The Court of Appeals affirmed the trial court’s summary disposition order in favor of the defendants and rejected Pioneer’s argument that Shadowens and Sixbey had a duty to inform Pioneer of any changes in their household between policy renewals. Pioneer failed to establish that Shadowens and Sixbey had any such duty or obligation.
Pioneer asserts in its brief that defendants had an “obligation and duty . . . to inform [Pioneer] of any change in the household,” but it does not identify any contractual duty or law in support of that proposition. The common-law duty to disclose newly acquired information expires with the consummation of the agreement. See US Fidelity & Guaranty, 412 Mich at 127. Defendants had a duty to fully and accurately respond to direct inquires by Pioneer, see Toering, 319 Mich at 187; M&D, Inc, 231 Mich App at 29, but, unlike the 2011 incident involving Bartel- Sixbey’s address change, Pioneer failed to present evidence that it made any direct inquiries in 2012 or 2013. Absent such evidence, Pioneer’s contention that “a duty arose which required [defendants] to inform [Pioneer] of the addition of Bartel-Sixbey to the household” in 2012 or 2013 is legally incorrect. The trial court properly concluded that defendants are entitled to summary disposition as a matter of law on Pioneer’s theory of silent fraud for failure to disclose because Pioneer failed to establish that defendants had a legal or equitable duty to disclose that Bartel-Sixbey stayed with them for two or three months in 2012 or 2013.

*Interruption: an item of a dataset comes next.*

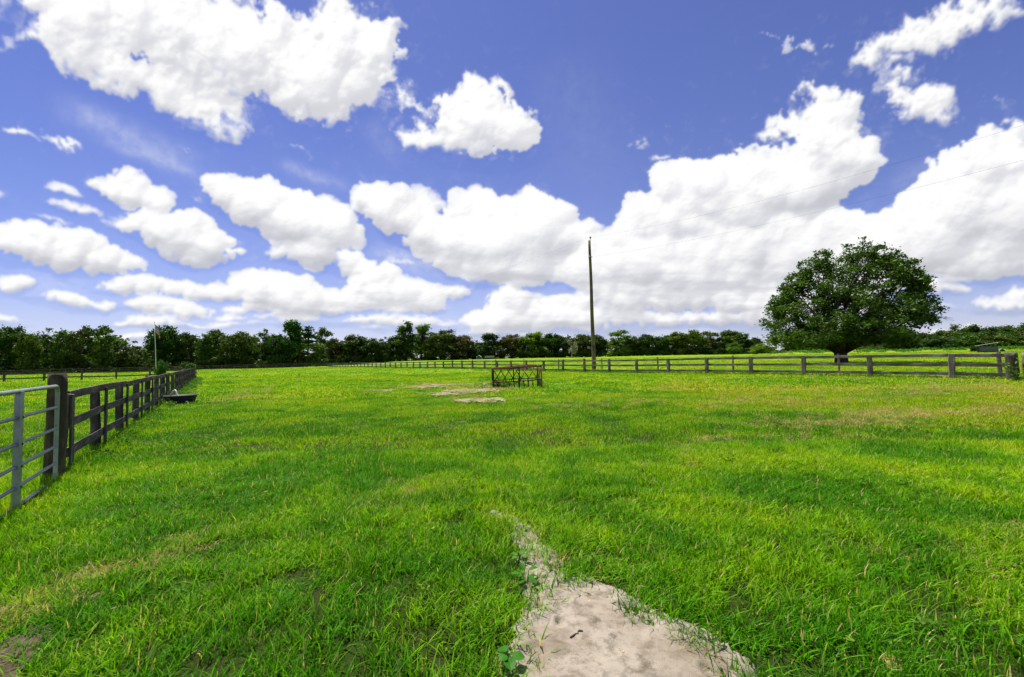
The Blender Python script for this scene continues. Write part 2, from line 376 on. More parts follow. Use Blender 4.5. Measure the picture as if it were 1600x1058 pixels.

The Court of Appeals also rejected Pioneer’s argument that a question of fact existed as to whether Sixbey’s son was living with Shadowens and Sixbey at the time they renewed their policy in 2013, and that if he was, that their failure to disclose that fact amounted to actionable fraud. The Court of Appeals held that Pioneer failed to present sufficient evidence to create a question of fact as to whether Sixbey’s son was living with Shadowens and Sixbey at that time—any such conclusion would be based purely on speculation or conjecture.

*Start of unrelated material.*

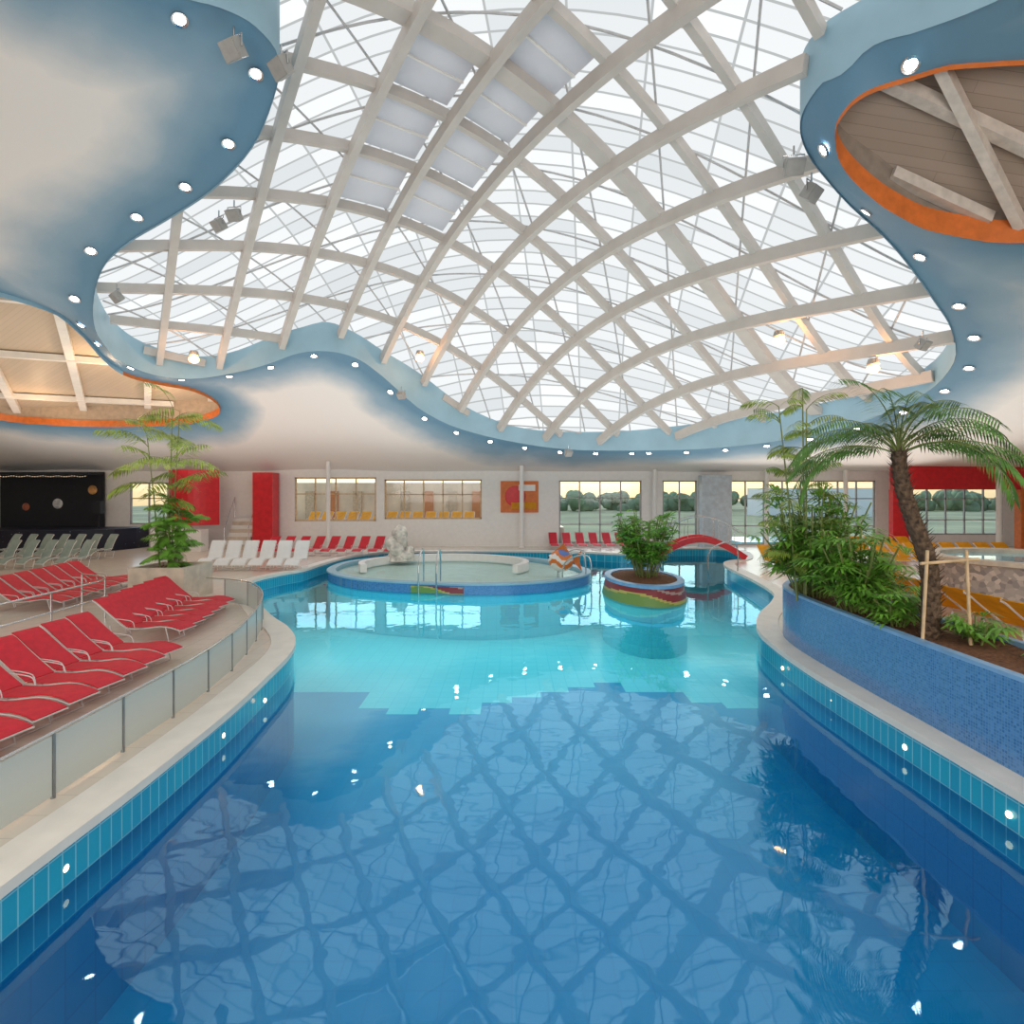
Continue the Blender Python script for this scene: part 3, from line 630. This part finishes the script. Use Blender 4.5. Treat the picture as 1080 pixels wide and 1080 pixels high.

We conclude, however, that this evidence is insufficient to create a question of fact whether Bartel-Sixbey lived with defendants on the date of a particular contract renewal in 2012 or 2013, such that their failure to update the statements in the application or declarations page would amount to a misrepresentation in the procurement of the renewal. There is simply no evidence in the record to support that Bartel-Sixbey was living with defendants at a time when they renewed their policy. Such a conclusion would be speculation or conjecture—“an explanation consistent with known facts or conditions, but not deducible from them as a reasonable inference.” Skinner v Square D Co, 445 Mich 153, 164; 516 NW2d 475 (1994) (quotation marks and citation omitted). While Bartel-Sixbey living with defendants when they renewed their policy in 2012 or 2013 would be consistent with evidence that he stayed with them for two or three months in 2012 or 2013, there is no way to reasonably infer that, because Bartel- Sixbey lived with defendants in 2012 or 2013, he was living with them when they renewed their policy. Pioneer’s theory “is, at best, just as possible as another theory,” and Pioneer does not afford a reasonable factual basis to conclude that, “more likely than not,” its analysis is correct. Id. at 164, 165. Thus, Pioneer’s “proffered evidence constitutes only a mere possibility, which is insufficient to raise a material question of fact” and survive summary disposition. Karbel v Comerica Bank, 247 Mich App 90, 107; 635 NW2d 69 (2001) (quotation marks and citation omitted). Because Pioneer is unable to establish a question of fact for its claim of actionable fraud, the trial court properly granted summary disposition for defendants on that claim.